The Criminal Court in the PCPA proceeding found the arrest legal, whether it took place before or after the package was recovered, or even before the chase began. The Court cited a number of possible justifications for arrest, one of which, the “nightwalker” law, the State abandoned in this Court. This Court holds that Bowler v. State, 233 Md. 524, 197 A.2d 259 (1964), cited by the Criminal Court in the PCPA proceeding, justified the conclusion that the arrest after the chase was legal under Maryland law, and holds that such con-elusion does not violate applicable federal constitutional principles.1
The Court of Appeals of Maryland did not discuss the legality of the arrest, but after stating the facts as quoted above, said:
“In Buettner v. State, 233 Md. 235, 196 A.2d 465, we reiterated that one who abandons or discards property cannot complain with effect of the later seizure of such property by the police, or of its use against him in court. See also Matthews v. State [228 Md. 401, 179 A.2d 892 (1962)], and Abel v. United States, 362 U.S. 217, 241, 80 S.Ct. 683, 4 L.Ed.2d 668.
“We find no error in the refusal of Judge Harris to grant post conviction relief to Henderson.”
The ruling of the Court of Appeals is in accord with applicable constitutional principles. The case is clearly distinguishable from such cases as Henry v. United States, 361 U.S. 98, 80 S.Ct. 168, 4 L.Ed.2d 134 (1959), and Wong Sun v. United States, 371 U.S. 471, 482, 83 S.Ct. 407, 9 L.Ed.2d 441 (1965). See Rios v. United States, 364 U.S. 253, 80 S.Ct. 1431, 4 L.Ed.2d 1688 (1960), and Abel v. United States, 362 U.S. 217, 80 S.Ct. 683, 4 L.Ed.2d 668 (1960).
In any event, the conviction became final long before the decision in Mapp v. Ohio. The arrest of petitioner and the recovery of the discarded package were made by State officers.
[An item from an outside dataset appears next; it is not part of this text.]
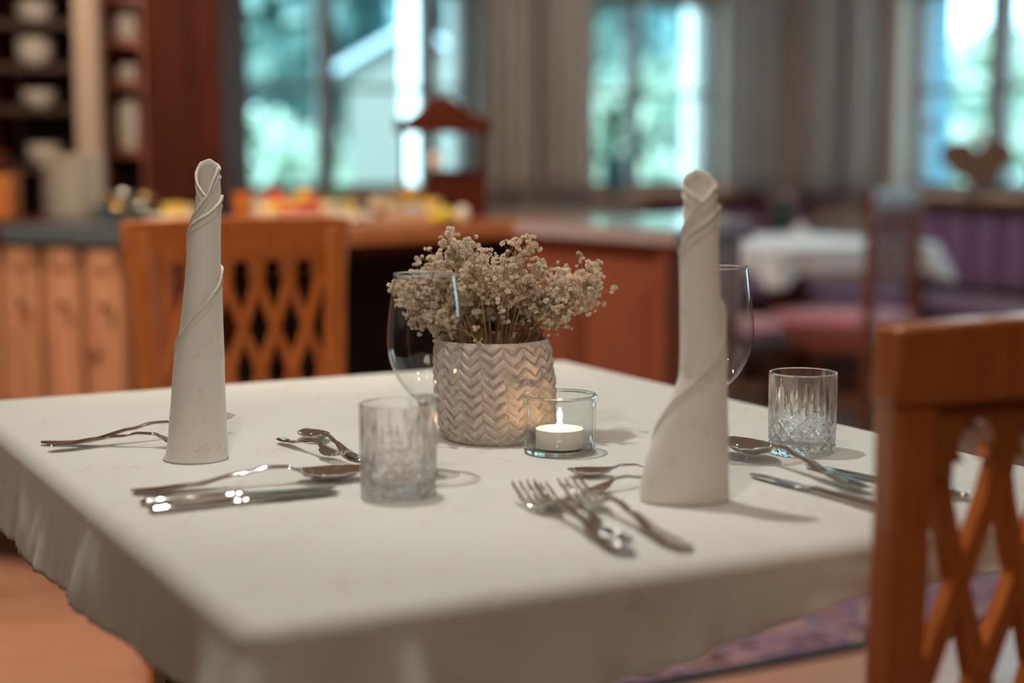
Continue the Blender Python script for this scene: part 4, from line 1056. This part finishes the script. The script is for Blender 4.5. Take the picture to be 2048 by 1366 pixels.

The trial was in a State Court. Linkletter v. Walker, 381 U.S. 618, 85 S.Ct. 1731 (1965), holds flatly that in such a situation the rule in Mapp v. Ohio does not apply2 In Belton v. State, 228 Md. 17, 178 A.2d 408 (1962), conviction had not become final before the decision of the Supreme Court in Mapp v. Ohio.
*925For the reasons set out in the original opinion herein and in this supplementary opinion, the relief prayed must be and it is hereby denied, and petitioner is remanded to the custody of the respondent.
See generally Anno.Code of Md., Art. 27, sees. 276-306; particularly see sec. 300.
. The Maryland law at that time required that in multiple offender charges under the narcotics laws, the indictments charging the defendant as a second or third offender had to contain allegations of the prior convictions. The fact of a prior conviction had to be proved at the trial to justify punishment as a subsequent offender. See Beard v. State, 216 Md. 302, 308, 140 A.2d 672 (1958), and Lane v. Warden, 4 Cir., 320 F.2d 179, 181 (1963). The Maryland practice has since been changed by Rule 713, effective January 1, 1962, whereby the indictments in such cases as this refer to the prior offenses only in an addendum, and the defendant can elect to have one trial solely on the current charge, and if he is convicted, a second trial on the multiple offender charge. See Henderson v. Warden, 237 Md. 519, 521, 206 A.2d 793 (1965), and Lane v. Warden, 320 F.2d at 184.
. After tire jury had been sworn and opening statements made, the Assistant State’s Attorney made the following statement:
“MR. KOTJTZ: May it please Your Honor and Members of the jury, we have an agreement or stipulation to enter into at this time. Your Honor, it is stipulated and agreed between the State and the Defendant James William Henderson and the Defendant Theodore Shellington that under indictment number 346 of the docket of 1948 in the Criminal Court of Baltimore City the defendant Henderson and the defendant Shellington were jointly charged with two other defendants and that they were each found guilty and sentenced to a term of not more than 18 months in the House of Correction for having violated the narcotic laws of this State.
“It is further stipulated and agreed between the counsel and the defendants and the State that under indictment 1048 of the docket of 1953 in the Criminal Court of Baltimore City that the defendant James William Henderson was found guilty of having violated the narcotic laws and was sentenced to a term of five years in the House of Correction which term dated from March 6, 1953.
“It is further stipulated and agreed, Your Honor, in connection with the offering of those official court records evidence that it will not be necessary for the State to prove in any other wise the fact that these men did have the convictions as were stated in the indictment.”
. See also Whitus v. Balkcom, 5 Cir., 333 F.2d 496 (1964).
. Indeed, such arrest would probably be held legal in a federal criminal proceeding if made by federal officers. A federal court does not have the same right to prescribe state procedures that the Supreme Court has to prescribe procedures in federal criminal proceedings, but this Court must apply the same constitutional tests. Ker v. California, 374 U.S. 23, 83 S.Ct. 1623, 10 L.Ed.2d 726 (1963).